-------- Stored data --------

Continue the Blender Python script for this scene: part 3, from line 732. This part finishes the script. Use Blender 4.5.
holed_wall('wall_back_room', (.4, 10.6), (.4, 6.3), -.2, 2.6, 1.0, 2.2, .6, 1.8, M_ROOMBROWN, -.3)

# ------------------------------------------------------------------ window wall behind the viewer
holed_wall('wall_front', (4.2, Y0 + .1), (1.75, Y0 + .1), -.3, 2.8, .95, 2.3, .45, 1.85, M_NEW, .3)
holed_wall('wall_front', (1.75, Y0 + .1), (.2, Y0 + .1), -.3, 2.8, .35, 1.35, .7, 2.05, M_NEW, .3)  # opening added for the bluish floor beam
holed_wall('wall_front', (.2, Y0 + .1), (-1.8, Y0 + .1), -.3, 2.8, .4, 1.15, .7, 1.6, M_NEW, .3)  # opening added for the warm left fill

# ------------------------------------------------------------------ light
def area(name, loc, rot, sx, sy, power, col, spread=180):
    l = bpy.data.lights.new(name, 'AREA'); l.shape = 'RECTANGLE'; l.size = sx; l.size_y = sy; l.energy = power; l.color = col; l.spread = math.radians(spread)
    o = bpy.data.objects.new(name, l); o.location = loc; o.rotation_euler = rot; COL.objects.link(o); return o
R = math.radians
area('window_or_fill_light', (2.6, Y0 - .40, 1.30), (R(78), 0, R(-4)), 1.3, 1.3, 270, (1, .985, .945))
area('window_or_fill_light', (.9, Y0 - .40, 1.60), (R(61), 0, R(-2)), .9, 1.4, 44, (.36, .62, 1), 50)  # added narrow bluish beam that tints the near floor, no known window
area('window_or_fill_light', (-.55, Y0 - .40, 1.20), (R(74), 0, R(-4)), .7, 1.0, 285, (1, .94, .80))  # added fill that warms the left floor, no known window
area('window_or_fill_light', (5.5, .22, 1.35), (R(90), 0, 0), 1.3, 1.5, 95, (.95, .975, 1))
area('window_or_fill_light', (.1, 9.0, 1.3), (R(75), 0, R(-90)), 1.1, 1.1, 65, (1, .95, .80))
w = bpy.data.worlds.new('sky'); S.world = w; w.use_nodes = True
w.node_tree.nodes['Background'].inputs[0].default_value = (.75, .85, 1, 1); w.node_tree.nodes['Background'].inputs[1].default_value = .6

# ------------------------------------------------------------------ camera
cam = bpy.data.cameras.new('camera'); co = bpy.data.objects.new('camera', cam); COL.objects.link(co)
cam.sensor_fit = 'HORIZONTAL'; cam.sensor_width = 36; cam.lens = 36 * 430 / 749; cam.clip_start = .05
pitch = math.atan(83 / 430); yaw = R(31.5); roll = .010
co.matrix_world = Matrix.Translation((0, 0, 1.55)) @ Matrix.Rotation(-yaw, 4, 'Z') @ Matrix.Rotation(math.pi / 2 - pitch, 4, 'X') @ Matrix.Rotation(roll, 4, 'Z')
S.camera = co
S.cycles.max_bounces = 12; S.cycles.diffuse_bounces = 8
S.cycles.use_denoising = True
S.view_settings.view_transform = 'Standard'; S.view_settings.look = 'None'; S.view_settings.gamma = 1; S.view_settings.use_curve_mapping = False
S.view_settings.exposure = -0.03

--------

Your task is to return the full listing exactly as it was given.

**Result of the exercise**
Continue the Blender Python script for this scene: part 3, from line 732. This part finishes the script. Use Blender 4.5.
holed_wall('wall_back_room', (.4, 10.6), (.4, 6.3), -.2, 2.6, 1.0, 2.2, .6, 1.8, M_ROOMBROWN, -.3)

# ------------------------------------------------------------------ window wall behind the viewer
holed_wall('wall_front', (4.2, Y0 + .1), (1.75, Y0 + .1), -.3, 2.8, .95, 2.3, .45, 1.85, M_NEW, .3)
holed_wall('wall_front', (1.75, Y0 + .1), (.2, Y0 + .1), -.3, 2.8, .35, 1.35, .7, 2.05, M_NEW, .3)  # opening added for the bluish floor beam
holed_wall('wall_front', (.2, Y0 + .1), (-1.8, Y0 + .1), -.3, 2.8, .4, 1.15, .7, 1.6, M_NEW, .3)  # opening added for the warm left fill

# ------------------------------------------------------------------ light
def area(name, loc, rot, sx, sy, power, col, spread=180):
    l = bpy.data.lights.new(name, 'AREA'); l.shape = 'RECTANGLE'; l.size = sx; l.size_y = sy; l.energy = power; l.color = col; l.spread = math.radians(spread)
    o = bpy.data.objects.new(name, l); o.location = loc; o.rotation_euler = rot; COL.objects.link(o); return o
R = math.radians
area('window_or_fill_light', (2.6, Y0 - .40, 1.30), (R(78), 0, R(-4)), 1.3, 1.3, 270, (1, .985, .945))
area('window_or_fill_light', (.9, Y0 - .40, 1.60), (R(61), 0, R(-2)), .9, 1.4, 44, (.36, .62, 1), 50)  # added narrow bluish beam that tints the near floor, no known window
area('window_or_fill_light', (-.55, Y0 - .40, 1.20), (R(74), 0, R(-4)), .7, 1.0, 285, (1, .94, .80))  # added fill that warms the left floor, no known window
area('window_or_fill_light', (5.5, .22, 1.35), (R(90), 0, 0), 1.3, 1.5, 95, (.95, .975, 1))
area('window_or_fill_light', (.1, 9.0, 1.3), (R(75), 0, R(-90)), 1.1, 1.1, 65, (1, .95, .80))
w = bpy.data.worlds.new('sky'); S.world = w; w.use_nodes = True
w.node_tree.nodes['Background'].inputs[0].default_value = (.75, .85, 1, 1); w.node_tree.nodes['Background'].inputs[1].default_value = .6

# ------------------------------------------------------------------ camera
cam = bpy.data.cameras.new('camera'); co = bpy.data.objects.new('camera', cam); COL.objects.link(co)
cam.sensor_fit = 'HORIZONTAL'; cam.sensor_width = 36; cam.lens = 36 * 430 / 749; cam.clip_start = .05
pitch = math.atan(83 / 430); yaw = R(31.5); roll = .010
co.matrix_world = Matrix.Translation((0, 0, 1.55)) @ Matrix.Rotation(-yaw, 4, 'Z') @ Matrix.Rotation(math.pi / 2 - pitch, 4, 'X') @ Matrix.Rotation(roll, 4, 'Z')
S.camera = co
S.cycles.max_bounces = 12; S.cycles.diffuse_bounces = 8
S.cycles.use_denoising = True
S.view_settings.view_transform = 'Standard'; S.view_settings.look = 'None'; S.view_settings.gamma = 1; S.view_settings.use_curve_mapping = False
S.view_settings.exposure = -0.03